オーストラリア戦で予選突破を決められたことで、これから本大会までの約10カ月を本大会に向けての準備に充てられるのは、ものすごく大きいですよね。もしグループ3位になってプレーオフに回ってしまったら、約2カ月間にわたってその準備に追われてしまうことになる。
中4日で行われるサウジアラビア戦は、移動もはさんで戦います。選手としては移動という点では本番を想定できるところですが、試合会場のジッダがロシアと比べて暑すぎる、というのが……(笑)。

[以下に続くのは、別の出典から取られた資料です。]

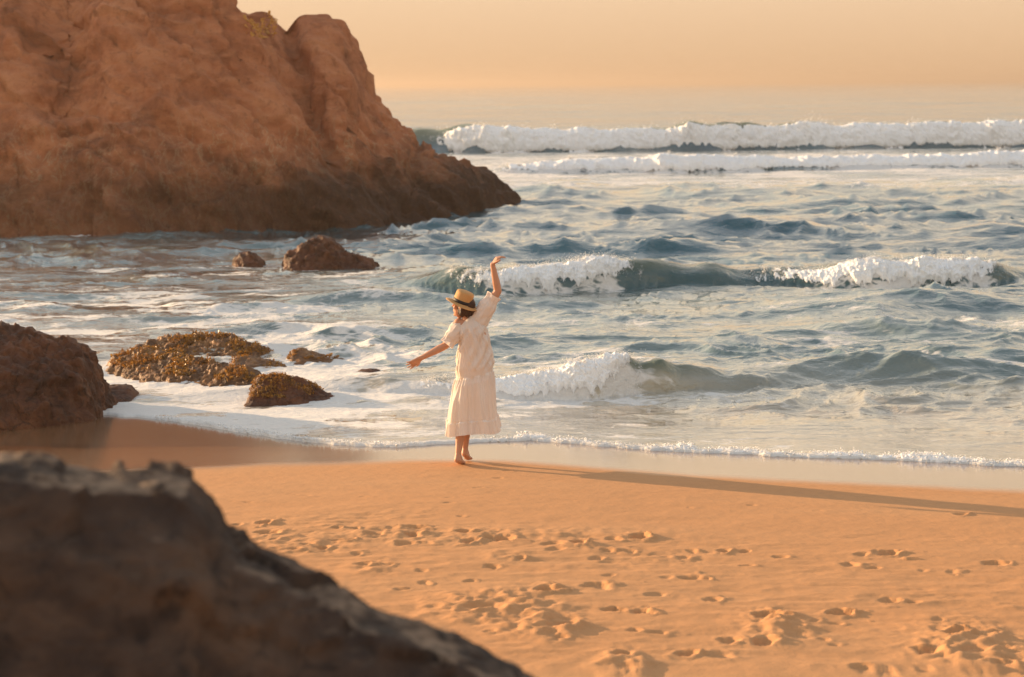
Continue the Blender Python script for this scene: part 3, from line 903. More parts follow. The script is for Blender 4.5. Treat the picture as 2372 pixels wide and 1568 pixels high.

とはいえ、オーストラリア戦から選手を大きく入れ替えて臨むのか、それとも同じやり方でチームを熟成させるのか。そこを注目すると、決して“消化試合”ではないですよね。
この予選は原口や山口、大迫らのロンドン世代、そして井手口や浅野といったリオ世代も台頭した。以前も話しましたが、チーム内での競争が試合ごとに激しさを増しています。
とは言っても、先制点をアシストした長友、長谷部や吉田などこれまでも主力だったメンバーはレギュラーを守っているし、本田や香川も起用された試合で結果を残している(本田はアウェーのオーストラリア戦で先制点をアシスト、香川はホームでタイ戦でゴール)ことを忘れてはいけないと思います。
大事なのは誰が起用されるかではなく、チームが勝利すること。様々な選手が起用され、自分の良さを活かそうとしたからこそロシアW杯の出場権を手に入れられた。そのいい流れを本大会まで続けてほしいですね。